Phrynisque et Cléanor tinrent le même discours. Seuthès gronda alors Héraclide
de n'avoir pas appelé Xénophon. On l'invita ensuite à venir seul ; mais comme il
connaissait la fourberie d’Héraclide, et sentait que ce Grec voulait le mettre
mal avec les autres généraux, il les amena tous avec lui, et se fit suivre
aussi par les chefs de lochos. Quand Seuthès eut gagné tous ces chefs ; on
marcha avec lui. L'armée ayant le Pont-Euxin à sa droite, traversa tout le pays
des Thraces appelés Mélinophages, et arriva a la côte de Salmydesse : là,
beaucoup des bâtiments qui entrent dans le Pont-Euxin touchent et s'engravent ;
car il y a des bas-fonds dans la plus grande partie de cette mer. Les Thraces
qui habitent sur ces parages ont posé des colonnes qui leur servent de bornes,
et chacun pille ce qui échoue sur la partie de la côte qui lui appartient. On
dit qu'avant qu'ils eussent fixé ces limites, il y en avait grand nombre
d'égorgés ; parce qu'ils s'entre-tuaient pour s'arracher le butin.

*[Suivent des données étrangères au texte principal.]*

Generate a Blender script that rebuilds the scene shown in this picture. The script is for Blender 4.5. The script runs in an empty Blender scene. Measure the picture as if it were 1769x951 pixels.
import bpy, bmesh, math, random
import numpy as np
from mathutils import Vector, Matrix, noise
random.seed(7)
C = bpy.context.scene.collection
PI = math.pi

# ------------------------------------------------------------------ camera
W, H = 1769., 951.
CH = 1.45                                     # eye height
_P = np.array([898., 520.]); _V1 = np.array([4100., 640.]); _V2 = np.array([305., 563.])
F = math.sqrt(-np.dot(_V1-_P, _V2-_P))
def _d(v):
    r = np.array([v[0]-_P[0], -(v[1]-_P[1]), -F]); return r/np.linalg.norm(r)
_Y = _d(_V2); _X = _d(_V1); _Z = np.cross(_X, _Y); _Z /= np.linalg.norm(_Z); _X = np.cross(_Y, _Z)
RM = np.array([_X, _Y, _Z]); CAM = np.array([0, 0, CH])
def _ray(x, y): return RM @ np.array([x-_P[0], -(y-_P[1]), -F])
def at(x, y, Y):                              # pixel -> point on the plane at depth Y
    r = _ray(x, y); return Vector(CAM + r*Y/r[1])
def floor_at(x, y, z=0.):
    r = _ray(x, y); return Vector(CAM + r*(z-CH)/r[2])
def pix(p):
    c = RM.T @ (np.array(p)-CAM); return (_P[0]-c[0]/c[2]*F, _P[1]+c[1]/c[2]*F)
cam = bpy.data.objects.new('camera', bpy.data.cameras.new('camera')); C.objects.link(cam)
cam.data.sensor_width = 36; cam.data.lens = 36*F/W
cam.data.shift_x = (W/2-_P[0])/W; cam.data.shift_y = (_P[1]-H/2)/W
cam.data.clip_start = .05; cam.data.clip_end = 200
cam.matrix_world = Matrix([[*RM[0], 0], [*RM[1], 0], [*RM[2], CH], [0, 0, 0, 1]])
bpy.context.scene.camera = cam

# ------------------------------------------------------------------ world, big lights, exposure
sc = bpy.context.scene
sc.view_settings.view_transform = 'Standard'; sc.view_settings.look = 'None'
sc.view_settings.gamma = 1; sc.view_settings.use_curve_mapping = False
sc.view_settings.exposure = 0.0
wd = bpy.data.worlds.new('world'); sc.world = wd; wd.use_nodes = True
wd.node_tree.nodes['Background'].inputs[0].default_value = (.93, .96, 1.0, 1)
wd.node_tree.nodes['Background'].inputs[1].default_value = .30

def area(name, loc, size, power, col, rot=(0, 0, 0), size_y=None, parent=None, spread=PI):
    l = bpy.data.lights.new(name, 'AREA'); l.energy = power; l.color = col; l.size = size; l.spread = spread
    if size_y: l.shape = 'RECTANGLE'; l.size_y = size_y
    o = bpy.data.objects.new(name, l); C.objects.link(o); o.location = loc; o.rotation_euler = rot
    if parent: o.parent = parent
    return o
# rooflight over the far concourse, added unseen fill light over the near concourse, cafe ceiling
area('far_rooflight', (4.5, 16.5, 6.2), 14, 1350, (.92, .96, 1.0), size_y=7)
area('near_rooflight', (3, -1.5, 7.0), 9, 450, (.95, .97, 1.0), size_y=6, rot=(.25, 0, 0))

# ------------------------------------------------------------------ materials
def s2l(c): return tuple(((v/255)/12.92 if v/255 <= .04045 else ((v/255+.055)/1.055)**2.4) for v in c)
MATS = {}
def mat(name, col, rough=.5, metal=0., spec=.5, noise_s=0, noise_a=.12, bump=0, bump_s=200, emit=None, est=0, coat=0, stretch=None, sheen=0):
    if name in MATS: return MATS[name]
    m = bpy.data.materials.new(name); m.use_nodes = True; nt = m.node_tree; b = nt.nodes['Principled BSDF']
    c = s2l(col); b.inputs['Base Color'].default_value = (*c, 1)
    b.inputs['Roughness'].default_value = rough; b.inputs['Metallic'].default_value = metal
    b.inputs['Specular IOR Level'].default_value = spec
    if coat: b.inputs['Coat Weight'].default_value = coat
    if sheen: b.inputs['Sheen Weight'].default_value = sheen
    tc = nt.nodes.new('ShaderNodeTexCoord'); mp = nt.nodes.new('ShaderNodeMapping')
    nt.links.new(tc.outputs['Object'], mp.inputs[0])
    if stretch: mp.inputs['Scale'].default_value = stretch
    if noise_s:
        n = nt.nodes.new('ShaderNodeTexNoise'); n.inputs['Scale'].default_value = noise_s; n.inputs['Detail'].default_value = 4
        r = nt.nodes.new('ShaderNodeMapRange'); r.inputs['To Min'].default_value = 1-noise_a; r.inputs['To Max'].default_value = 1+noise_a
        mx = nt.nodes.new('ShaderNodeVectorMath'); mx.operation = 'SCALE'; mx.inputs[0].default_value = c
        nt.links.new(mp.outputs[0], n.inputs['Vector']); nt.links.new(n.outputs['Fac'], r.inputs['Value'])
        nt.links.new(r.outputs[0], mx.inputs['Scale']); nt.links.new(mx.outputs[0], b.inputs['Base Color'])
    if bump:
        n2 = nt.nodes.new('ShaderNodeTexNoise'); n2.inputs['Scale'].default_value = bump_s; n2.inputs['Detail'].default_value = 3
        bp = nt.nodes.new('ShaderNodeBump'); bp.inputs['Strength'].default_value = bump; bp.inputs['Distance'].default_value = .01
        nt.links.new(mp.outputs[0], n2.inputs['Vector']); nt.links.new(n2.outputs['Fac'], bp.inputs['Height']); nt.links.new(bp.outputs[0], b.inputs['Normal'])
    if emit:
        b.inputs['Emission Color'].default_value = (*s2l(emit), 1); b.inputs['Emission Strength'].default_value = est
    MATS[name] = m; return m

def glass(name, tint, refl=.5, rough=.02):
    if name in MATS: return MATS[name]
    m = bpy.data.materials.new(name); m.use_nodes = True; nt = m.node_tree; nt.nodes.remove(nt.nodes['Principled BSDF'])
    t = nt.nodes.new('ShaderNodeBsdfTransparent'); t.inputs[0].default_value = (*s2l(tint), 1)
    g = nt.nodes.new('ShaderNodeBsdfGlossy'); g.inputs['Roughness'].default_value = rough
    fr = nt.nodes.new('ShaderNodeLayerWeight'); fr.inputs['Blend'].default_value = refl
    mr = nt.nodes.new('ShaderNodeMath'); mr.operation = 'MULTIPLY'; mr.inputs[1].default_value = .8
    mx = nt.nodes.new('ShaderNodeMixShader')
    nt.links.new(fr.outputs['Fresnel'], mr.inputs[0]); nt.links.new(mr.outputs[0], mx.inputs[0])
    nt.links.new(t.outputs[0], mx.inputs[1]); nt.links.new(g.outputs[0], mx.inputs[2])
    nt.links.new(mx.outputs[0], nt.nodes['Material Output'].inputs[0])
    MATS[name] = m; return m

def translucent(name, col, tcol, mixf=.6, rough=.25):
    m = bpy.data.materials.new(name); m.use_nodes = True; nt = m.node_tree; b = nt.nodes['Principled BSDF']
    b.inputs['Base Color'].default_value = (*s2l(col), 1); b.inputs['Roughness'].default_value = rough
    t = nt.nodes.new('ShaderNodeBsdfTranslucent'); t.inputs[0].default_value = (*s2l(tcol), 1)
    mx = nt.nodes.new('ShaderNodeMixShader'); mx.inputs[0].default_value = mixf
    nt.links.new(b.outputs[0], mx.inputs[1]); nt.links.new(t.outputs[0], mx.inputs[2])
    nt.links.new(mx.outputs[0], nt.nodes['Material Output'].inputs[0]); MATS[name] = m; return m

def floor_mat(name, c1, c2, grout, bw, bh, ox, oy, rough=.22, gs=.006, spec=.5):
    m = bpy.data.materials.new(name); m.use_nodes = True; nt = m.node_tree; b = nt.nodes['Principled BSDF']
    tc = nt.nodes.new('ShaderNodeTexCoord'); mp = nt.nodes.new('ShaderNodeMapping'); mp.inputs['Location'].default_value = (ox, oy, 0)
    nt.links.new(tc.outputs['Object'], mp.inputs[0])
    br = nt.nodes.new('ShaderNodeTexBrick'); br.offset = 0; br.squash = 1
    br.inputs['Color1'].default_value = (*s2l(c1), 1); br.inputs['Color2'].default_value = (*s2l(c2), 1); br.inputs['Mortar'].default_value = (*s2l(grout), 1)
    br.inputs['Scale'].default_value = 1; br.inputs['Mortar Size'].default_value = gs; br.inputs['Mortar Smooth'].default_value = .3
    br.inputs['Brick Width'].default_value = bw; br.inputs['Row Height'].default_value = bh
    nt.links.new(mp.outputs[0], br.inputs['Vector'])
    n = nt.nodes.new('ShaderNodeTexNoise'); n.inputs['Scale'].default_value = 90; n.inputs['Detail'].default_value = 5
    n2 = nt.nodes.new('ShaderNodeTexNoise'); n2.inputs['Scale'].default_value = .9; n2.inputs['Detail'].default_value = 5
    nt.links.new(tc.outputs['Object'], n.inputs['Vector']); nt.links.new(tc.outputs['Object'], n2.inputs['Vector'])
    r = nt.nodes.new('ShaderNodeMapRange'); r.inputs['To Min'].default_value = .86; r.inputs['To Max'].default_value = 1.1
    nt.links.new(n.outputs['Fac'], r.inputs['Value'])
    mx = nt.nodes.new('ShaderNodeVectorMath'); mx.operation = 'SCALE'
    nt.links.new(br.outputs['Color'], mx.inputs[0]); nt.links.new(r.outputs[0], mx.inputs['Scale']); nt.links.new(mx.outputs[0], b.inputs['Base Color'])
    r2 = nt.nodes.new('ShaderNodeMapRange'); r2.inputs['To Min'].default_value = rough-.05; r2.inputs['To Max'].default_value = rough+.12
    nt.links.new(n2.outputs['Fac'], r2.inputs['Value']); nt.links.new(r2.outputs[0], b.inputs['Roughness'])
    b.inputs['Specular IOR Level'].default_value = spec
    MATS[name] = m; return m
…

On trouve sur
cette côte beaucoup de lits, de cassettes, de livres et d'autres meubles que les
gens de mer ont à bord dans des caisses de bois. Après avoir soumis cette
contrée, on revint sur ses pas. Seuthès avait alors une armée plus nombreuse que
celle des Grecs ; car il avait recruté beaucoup plus d'Odryssiens encore
qu'auparavant ; ils étaient descendus de leurs montagnes pour le joindre, et
tous les peuples qu'il soumettait prenaient aussitôt parti dans ses troupes. On
campait dans une plaine au-dessus de Selymbrie, à la distance de cinquante
stades environ de la mer, et il n'était pas mention de solde. Les soldats
étaient furieux contre Xénophon, et Seuthès ne le traitait plus avec la même
amitié. Toutes les fois que ce général venait le trouver et voulait conférer
avec lui, il se trouvait des prétextes pour différer de lui donner audience.